Information supplied:
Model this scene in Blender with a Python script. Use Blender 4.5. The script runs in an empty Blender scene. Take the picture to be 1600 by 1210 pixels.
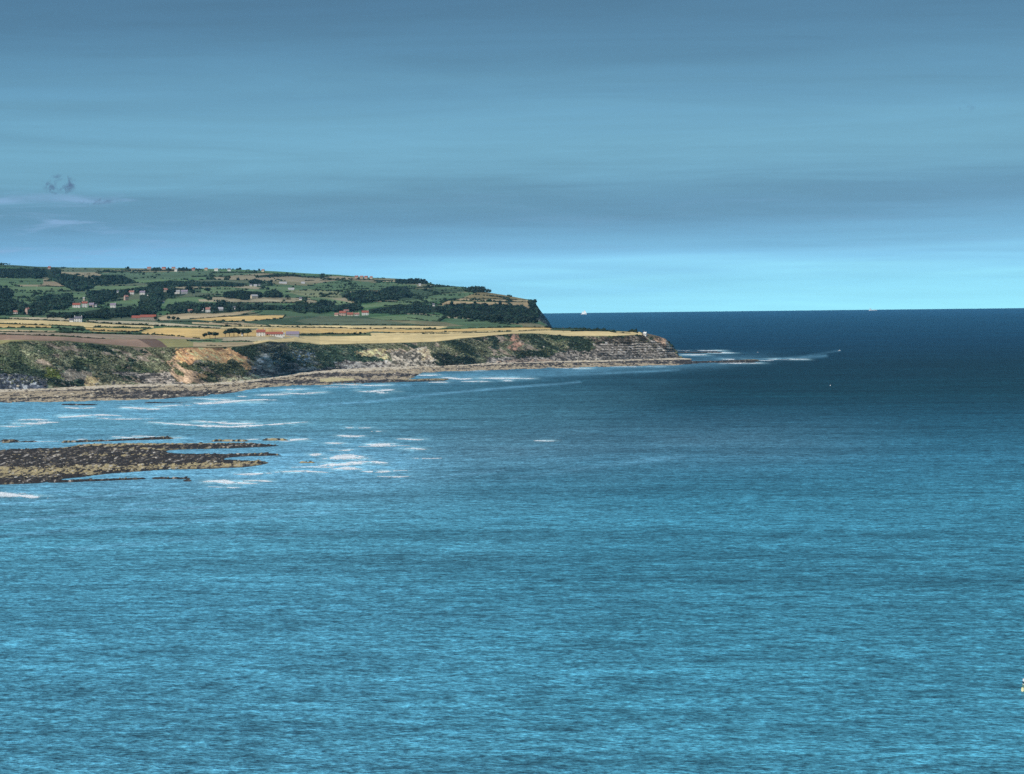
import bpy, math, random
import numpy as np

random.seed(7)
RNG = np.random.default_rng(7)
S = bpy.context.scene
C = S.collection

# ------------------------------------------------------------------ camera
CAM_H = 90.0            # cliff-top eye height above the sea
F = 4500.0              # focal length in photo pixels (1600 wide)
RE = 6.371e6            # earth radius: the sea really curves away to its horizon
PITCH = math.atan(138.4 / F)
ROLL = 0.0115
cp, sp = math.cos(PITCH), math.sin(PITCH)
fwd = np.array([0, cp, -sp]); r0 = np.array([1.0, 0, 0]); u0 = np.array([0, sp, cp])
cr, sr = math.cos(ROLL), math.sin(ROLL)
RIGHT = cr * r0 - sr * u0
UP = sr * r0 + cr * u0
from mathutils import Matrix, Vector
cam_d = bpy.data.cameras.new('camera')
cam_d.sensor_width = 36.0
cam_d.lens = 36.0 * F / 1600.0
cam_d.clip_start = 1.0
cam_d.clip_end = 200000.0
cam = bpy.data.objects.new('camera', cam_d)
C.objects.link(cam)
m = Matrix.Identity(4)
for i in range(3):
    m[i][0] = RIGHT[i]; m[i][1] = UP[i]; m[i][2] = -fwd[i]
m[2][3] = CAM_H
cam.matrix_world = m
S.camera = cam

# ------------------------------------------------------------------ light, sky, exposure
SUN_EL, SUN_AZ = math.radians(41), math.radians(-134)     # azimuth clockwise from +Y: sun to the left, a little behind the camera
sun_dir = Vector((math.sin(SUN_AZ) * math.cos(SUN_EL), math.cos(SUN_AZ) * math.cos(SUN_EL), math.sin(SUN_EL)))
sun_d = bpy.data.lights.new('sun', 'SUN')
sun_d.energy = 4.3
sun_d.angle = math.radians(0.5)
sun_d.color = (1.0, 0.94, 0.84)
sun = bpy.data.objects.new('sun', sun_d)
sun.rotation_euler = sun_dir.to_track_quat('Z', 'Y').to_euler()
C.objects.link(sun)

S.view_settings.view_transform = 'Standard'
S.view_settings.look = 'None'
S.view_settings.exposure = 0.0
S.view_settings.gamma = 1.0
S.view_settings.use_curve_mapping = False
S.cycles.use_denoising = False
S.cycles.volume_bounces = 0
S.cycles.max_bounces = 4
S.cycles.diffuse_bounces = 2
S.cycles.glossy_bounces = 2
S.cycles.transparent_max_bounces = 4

W = bpy.data.worlds.new('World')
S.world = W
W.use_nodes = True


class NT:
    """small helper round a node tree"""
    def __init__(s, tree):
        s.t = tree; s.n = tree.nodes; s.l = tree.links

    def new(s, typ, **kw):
        n = s.n.new(typ)
        for k, v in kw.items():
            setattr(n, k, v)
        return n

    def put(s, sock, v):
        if isinstance(v, bpy.types.NodeSocket):
            s.l.new(v, sock)
        elif v is not None:
            if sock.type == 'RGBA' and not hasattr(v, '__len__'):
                v = (v, v, v, 1)
            if sock.type == 'RGBA' and len(v) == 3:
                v = (*v, 1)
            sock.default_value = v

    def math(s, op, a, b=None, c=None, clamp=False):
        n = s.new('ShaderNodeMath', operation=op); n.use_clamp = clamp
        for i, v in enumerate((a, b, c)):
            if v is not None:
                s.put(n.inputs[i], v)
        return n.outputs[0]

    def vmath(s, op, a, b=None):
        n = s.new('ShaderNodeVectorMath', operation=op)
        s.put(n.inputs[0], a)
        if b is not None:
            s.put(n.inputs[1], b)
        return n.outputs[0]

    def mix(s, fac, a, b, mode='MIX'):
        n = s.new('ShaderNodeMix', data_type='RGBA', blend_type=mode)
        s.put(n.inputs[0], fac); s.put(n.inputs[6], a); s.put(n.inputs[7], b)
        return n.outputs[2]

    def noise(s, vec, scale, detail=3, rough=0.5, dist=0.0):
        n = s.new('ShaderNodeTexNoise')
        s.put(n.inputs['Vector'], vec)
        n.inputs['Scale'].default_value = scale
        n.inputs['Detail'].default_value = detail
        n.inputs['Roughness'].default_value = rough
        n.inputs['Distortion'].default_value = dist
        return n.outputs['Fac']

    def range(s, v, a, b, c=0.0, d=1.0, smooth=False):
        n = s.new('ShaderNodeMapRange')
        if smooth:
            n.interpolation_type = 'SMOOTHSTEP'
        s.put(n.inputs[0], v)
        for i, x in enumerate((a, b, c, d)):
            n.inputs[i + 1].default_value = x
        return n.outputs[0]

    def ramp(s, fac, stops, interp='EASE'):
        n = s.new('ShaderNodeValToRGB')
        e = n.color_ramp.elements
        n.color_ramp.interpolation = interp
        e[0].position, e[0].color = stops[0][0], (*stops[0][1], 1)
        e[1].position, e[1].color = stops[-1][0], (*stops[-1][1], 1)
        for p, c in stops[1:-1]:
            x = e.new(p); x.color = (*c, 1)
        s.put(n.inputs[0], fac)
        return n.outputs[0]


def lin(r, g, b):
    f = lambda c: (c / 255 / 12.92) if c <= 10 else ((c / 255 + 0.055) / 1.055) ** 2.4
    return (f(r), f(g), f(b))


w = NT(W.node_tree)
w.n.clear()
out = w.new('ShaderNodeOutputWorld')
bg = w.new('ShaderNodeBackground')
bg.inputs['Strength'].default_value = 0.1
w.l.new(bg.outputs[0], out.inputs[0])
sky = w.new('ShaderNodeTexSky', sky_type='NISHITA')
sky.sun_disc = False
sky.sun_elevation = SUN_EL
sky.sun_rotation = SUN_AZ
sky.air_density = 1.0; sky.dust_density = 0.6; sky.ozone_density = 2.0
tc = w.new('ShaderNodeTexCoord').outputs['Generated']
sep = w.new('ShaderNodeSeparateXYZ'); w.l.new(tc, sep.inputs[0])
dx, dy, dz = sep.outputs
# thin stratus veil in long level bands, strongest a few degrees up; a clear bright strip over the sea
flat = w.new('ShaderNodeCombineXYZ')
w.put(flat.inputs[0], w.math('MULTIPLY', dx, 3.0)); w.put(flat.inputs[1], w.math('MULTIPLY', dy, 3.0)); w.put(flat.inputs[2], w.math('MULTIPLY', dz, 60.0))
n1 = w.noise(flat.outputs[0], 1.0, 4, 0.55, 0.3)
flat2 = w.new('ShaderNodeCombineXYZ')
w.put(flat2.inputs[0], w.math('MULTIPLY', dx, 10.0)); w.put(flat2.inputs[1], w.math('MULTIPLY', dy, 10.0)); w.put(flat2.inputs[2], w.math('MULTIPLY', dz, 220.0))
n2 = w.noise(flat2.outputs[0], 1.0, 5, 0.6, 0.4)
zz = w.math('ADD', dz, w.math('MULTIPLY', w.math('SUBTRACT', n1, 0.5), 0.022))
zz = w.math('ADD', zz, w.math('MULTIPLY', w.math('SUBTRACT', n2, 0.5), 0.012))
zz = w.math('ADD', zz, w.math('MULTIPLY', dx, -0.012))
stops = [(-0.010, (0.58, 1.42, 1.58)), (0.001, (0.48, 1.20, 1.42)), (0.0075, (0.33, 0.84, 1.12)), (0.014, (0.245, 0.62, 0.92)), (0.021, (0.185, 0.49, 0.74)),
         (0.0275, lin(105, 163, 200)), (0.0335, lin(88, 140, 172)), (0.041, lin(104, 161, 191)), (0.053, lin(113, 173, 202)),
         (0.068, lin(99, 156, 189)), (0.085, lin(84, 136, 170)), (0.107, lin(69, 113, 146)), (0.16, lin(64, 108, 142)), (0.5, lin(66, 112, 148)), (0.98, lin(64, 110, 148))]
sc = [((z + 0.02), c) for z, c in stops]
# position is compressed with a square root so the low bands get room in the ramp
pos = w.math('SQRT', w.math('MAXIMUM', w.math('ADD', zz, 0.02), 0.0))
veil = w.ramp(pos, [(math.sqrt(z), tuple(q * 0.5 for q in c)) for z, c in sc], 'B_SPLINE')   # halved: ramp colours stop at 1
veil = w.vmath('SCALE', veil); w.n[-1].inputs['Scale'].default_value = 20.0
# the low left sky over the land is a deeper blue than the strip over the open sea
low = w.range(dz, 0.0, 0.035, 1.0, 0.0, True)
leftness = w.math('MULTIPLY', low, w.range(dx, -0.20, 0.13, 1.0, 0.0, True))
veil = w.mix(leftness, veil, w.mix(1.0, veil, (0.86, 0.80, 0.93), 'MULTIPLY'))
flat3 = w.new('ShaderNodeCombineXYZ')
w.put(flat3.inputs[0], w.math('MULTIPLY', dx, 5.0)); w.put(flat3.inputs[1], w.math('MULTIPLY', dy, 5.0)); w.put(flat3.inputs[2], w.math('MULTIPLY', dz, 75.0))
n3 = w.noise(flat3.outputs[0], 1.0, 7, 0.68, 0.8)
mott = w.math('MULTIPLY', w.range(n2, 0.25, 0.75, 0.93, 1.07), w.range(n3, 0.28, 0.72, 0.90, 1.10))
vm = w.new('ShaderNodeVectorMath', operation='SCALE'); w.l.new(veil, vm.inputs[0]); w.l.new(mott, vm.inputs['Scale'])
veil = vm.outputs[0]
# pale puffs and streaks low on the left, and a few dark scraps of cloud above them
pu = w.new('ShaderNodeCombineXYZ')
w.put(pu.inputs[0], w.math('MULTIPLY', dx, 26.0)); w.put(pu.inputs[1], w.math('MULTIPLY', dy, 26.0)); w.put(pu.inputs[2], w.math('MULTIPLY', dz, 240.0))
pn = w.noise(pu.outputs[0], 1.0, 5, 0.6, 0.6)
pz = w.math('MULTIPLY', w.range(dz, 0.012, 0.018, 0, 1, True), w.range(dz, 0.034, 0.040, 1, 0, True))
px_ = w.range(dx, -0.16, -0.08, 1, 0.12, True)
pf = w.math('MULTIPLY', w.math('MULTIPLY', w.range(pn, 0.48, 0.72, 0, 0.75, True), pz), px_)
veil = w.mix(pf, veil, (2.7, 4.7, 7.6))


def scraps(cx, cz, rx, rz, seed_scale, thr, amount):
    global veil
    ex = w.math('DIVIDE', w.math('SUBTRACT', dx, cx), rx)
    ez = w.math('DIVIDE', w.math('SUBTRACT', dz, cz), rz)
    rr = w.math('ADD', w.math('MULTIPLY', ex, ex), w.math('MULTIPLY', ez, ez))
    mask = w.range(rr, 0.25, 1.0, 1.0, 0.0, True)
    nn = w.noise(tc, seed_scale, 5, 0.6, 0.5)
    f = w.math('MULTIPLY', w.range(nn, thr, thr + 0.22, 0, amount, True), mask)
    veil = w.mix(f, veil, (0.75, 1.6, 3.0))


scraps((107 - 800) / F, (475 - 292) / F, 0.0065, 0.0040, 300, 0.44, 1.0)
scraps((160 - 800) / F, (475 - 318) / F, 0.008, 0.0013, 300, 0.40, 0.55)
scraps((1500 - 800) / F, (458 - 172) / F, 0.005, 0.003, 300, 0.50, 0.2)
mixn = w.mix(0.93, sky.outputs[0], veil)
w.l.new(mixn, bg.inputs['Color'])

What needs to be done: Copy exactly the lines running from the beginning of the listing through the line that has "C = S.collection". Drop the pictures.

In response:
Model this scene in Blender with a Python script. Use Blender 4.5. The script runs in an empty Blender scene. Take the picture to be 1600 by 1210 pixels.
import bpy, math, random
import numpy as np

random.seed(7)
RNG = np.random.default_rng(7)
S = bpy.context.scene
C = S.collection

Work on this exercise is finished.